Not long after the new books began arriving in Lakewood, the parolees themselves unpacked, categorized and shelved the titles. More important, they started checking them out, reading them at leisure and bringing them to tutorial sessions. “In a two-week time period,” Gesso says, “there were 125 books checked out.”

Even more satisfying, many of the library patrons have told Gesso how much it means to them that donors have considered them worthy of popular books in good condition. These are men, she says, who are used to parental and societal negligence. Many of them recount tales of life amid families shattered by drug abuse and domestic violence. “Growing up,” one parolee wrote in a letter to others at risk of falling through the cracks, “we never really had a stable place to live. Most of the time we stayed in motel rooms all bunched up, sleeping on roach infested floors. My parents would leave us at the motel without any food for weeks, which caused me to have to go out and steal food from the stores to feed my brothers and sisters.”

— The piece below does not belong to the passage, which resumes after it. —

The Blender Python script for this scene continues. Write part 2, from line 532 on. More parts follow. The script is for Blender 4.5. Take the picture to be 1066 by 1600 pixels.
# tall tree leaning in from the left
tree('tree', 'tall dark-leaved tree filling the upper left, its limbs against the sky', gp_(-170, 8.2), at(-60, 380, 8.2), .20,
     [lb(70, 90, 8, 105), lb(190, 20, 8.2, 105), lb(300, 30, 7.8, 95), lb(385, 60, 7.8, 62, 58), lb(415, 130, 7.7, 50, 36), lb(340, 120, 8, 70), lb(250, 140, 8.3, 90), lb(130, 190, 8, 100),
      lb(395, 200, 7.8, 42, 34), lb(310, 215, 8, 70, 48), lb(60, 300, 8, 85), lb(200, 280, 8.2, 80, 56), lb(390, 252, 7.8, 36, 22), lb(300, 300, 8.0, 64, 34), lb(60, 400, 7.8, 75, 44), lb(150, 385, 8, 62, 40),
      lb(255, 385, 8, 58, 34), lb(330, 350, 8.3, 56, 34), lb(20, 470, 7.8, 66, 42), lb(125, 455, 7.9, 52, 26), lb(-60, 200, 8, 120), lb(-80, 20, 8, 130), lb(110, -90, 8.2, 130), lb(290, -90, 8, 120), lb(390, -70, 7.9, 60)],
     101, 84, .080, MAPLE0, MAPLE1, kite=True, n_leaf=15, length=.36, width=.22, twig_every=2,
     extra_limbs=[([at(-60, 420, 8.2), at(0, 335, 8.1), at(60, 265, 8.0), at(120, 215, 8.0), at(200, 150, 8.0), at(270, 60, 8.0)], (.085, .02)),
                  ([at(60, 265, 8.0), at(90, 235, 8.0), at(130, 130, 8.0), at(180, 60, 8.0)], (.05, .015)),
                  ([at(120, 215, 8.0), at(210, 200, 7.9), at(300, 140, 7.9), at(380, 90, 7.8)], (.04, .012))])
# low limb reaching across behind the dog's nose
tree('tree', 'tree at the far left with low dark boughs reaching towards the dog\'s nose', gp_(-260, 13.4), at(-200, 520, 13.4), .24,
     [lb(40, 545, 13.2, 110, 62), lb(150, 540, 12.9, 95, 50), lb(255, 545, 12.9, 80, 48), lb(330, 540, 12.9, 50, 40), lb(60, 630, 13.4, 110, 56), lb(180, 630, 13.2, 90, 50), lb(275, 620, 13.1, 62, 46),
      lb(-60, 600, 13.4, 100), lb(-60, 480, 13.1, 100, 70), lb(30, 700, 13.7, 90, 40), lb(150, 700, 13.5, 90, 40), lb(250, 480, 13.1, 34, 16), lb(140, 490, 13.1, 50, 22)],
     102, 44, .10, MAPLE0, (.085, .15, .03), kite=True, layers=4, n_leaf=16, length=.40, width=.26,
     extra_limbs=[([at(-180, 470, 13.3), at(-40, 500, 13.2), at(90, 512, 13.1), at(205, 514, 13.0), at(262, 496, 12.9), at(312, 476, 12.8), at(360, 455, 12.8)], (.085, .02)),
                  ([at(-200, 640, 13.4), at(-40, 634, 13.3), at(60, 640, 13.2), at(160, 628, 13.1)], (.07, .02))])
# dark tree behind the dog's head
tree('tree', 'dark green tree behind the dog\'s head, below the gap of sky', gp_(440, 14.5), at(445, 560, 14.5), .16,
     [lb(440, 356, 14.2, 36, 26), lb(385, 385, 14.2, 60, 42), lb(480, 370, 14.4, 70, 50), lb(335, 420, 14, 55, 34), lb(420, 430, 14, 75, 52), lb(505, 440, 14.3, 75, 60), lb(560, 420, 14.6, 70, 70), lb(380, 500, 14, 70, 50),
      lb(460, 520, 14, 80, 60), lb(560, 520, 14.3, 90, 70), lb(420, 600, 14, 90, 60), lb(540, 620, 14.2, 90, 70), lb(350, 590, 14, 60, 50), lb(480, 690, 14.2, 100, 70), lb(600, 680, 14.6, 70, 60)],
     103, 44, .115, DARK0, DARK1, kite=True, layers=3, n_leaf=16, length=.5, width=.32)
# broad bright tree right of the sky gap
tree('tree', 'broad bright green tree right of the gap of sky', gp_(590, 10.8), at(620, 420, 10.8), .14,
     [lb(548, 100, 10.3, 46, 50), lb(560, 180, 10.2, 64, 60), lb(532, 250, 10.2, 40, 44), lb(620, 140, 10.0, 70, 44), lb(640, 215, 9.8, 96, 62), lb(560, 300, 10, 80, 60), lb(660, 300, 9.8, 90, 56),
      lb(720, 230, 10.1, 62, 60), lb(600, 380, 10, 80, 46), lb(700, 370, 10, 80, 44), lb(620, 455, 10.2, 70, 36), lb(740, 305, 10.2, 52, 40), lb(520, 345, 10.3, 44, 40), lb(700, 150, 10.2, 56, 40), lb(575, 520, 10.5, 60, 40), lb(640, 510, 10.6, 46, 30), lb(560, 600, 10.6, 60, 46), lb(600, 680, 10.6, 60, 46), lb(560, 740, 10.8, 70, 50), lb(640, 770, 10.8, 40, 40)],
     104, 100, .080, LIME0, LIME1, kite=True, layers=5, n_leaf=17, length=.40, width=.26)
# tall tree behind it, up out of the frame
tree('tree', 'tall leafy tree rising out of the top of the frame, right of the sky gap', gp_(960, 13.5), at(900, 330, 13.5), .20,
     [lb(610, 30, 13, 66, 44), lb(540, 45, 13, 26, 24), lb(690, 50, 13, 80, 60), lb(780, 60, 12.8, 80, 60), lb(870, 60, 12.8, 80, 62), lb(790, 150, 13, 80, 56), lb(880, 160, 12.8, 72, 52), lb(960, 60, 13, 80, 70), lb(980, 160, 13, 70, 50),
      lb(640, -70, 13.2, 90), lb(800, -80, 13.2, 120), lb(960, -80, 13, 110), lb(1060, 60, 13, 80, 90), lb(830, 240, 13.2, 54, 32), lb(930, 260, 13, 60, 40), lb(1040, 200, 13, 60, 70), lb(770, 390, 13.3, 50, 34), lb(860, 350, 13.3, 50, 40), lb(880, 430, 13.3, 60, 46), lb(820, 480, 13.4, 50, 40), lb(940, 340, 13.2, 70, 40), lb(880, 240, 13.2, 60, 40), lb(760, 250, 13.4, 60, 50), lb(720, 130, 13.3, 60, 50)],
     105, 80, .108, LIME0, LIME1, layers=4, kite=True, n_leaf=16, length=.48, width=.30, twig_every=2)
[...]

The Book Stack’s work to bring meaningful reading to diverse audiences reinforces the mission of DU’s libraries, says Michael Levine-Clark, dean of University Libraries. “For years, the Book Stack and its dedicated volunteers have done so much for the public good — on campus by supporting our collections and in the community by connecting readers with books that help them find information, insight, entertainment and escape.”

For her part, Rouse thrills to think that the parolees will benefit from reading much the way she does. “For the while that you are reading it, it is yours,” she says of the book. “It is your own little world.”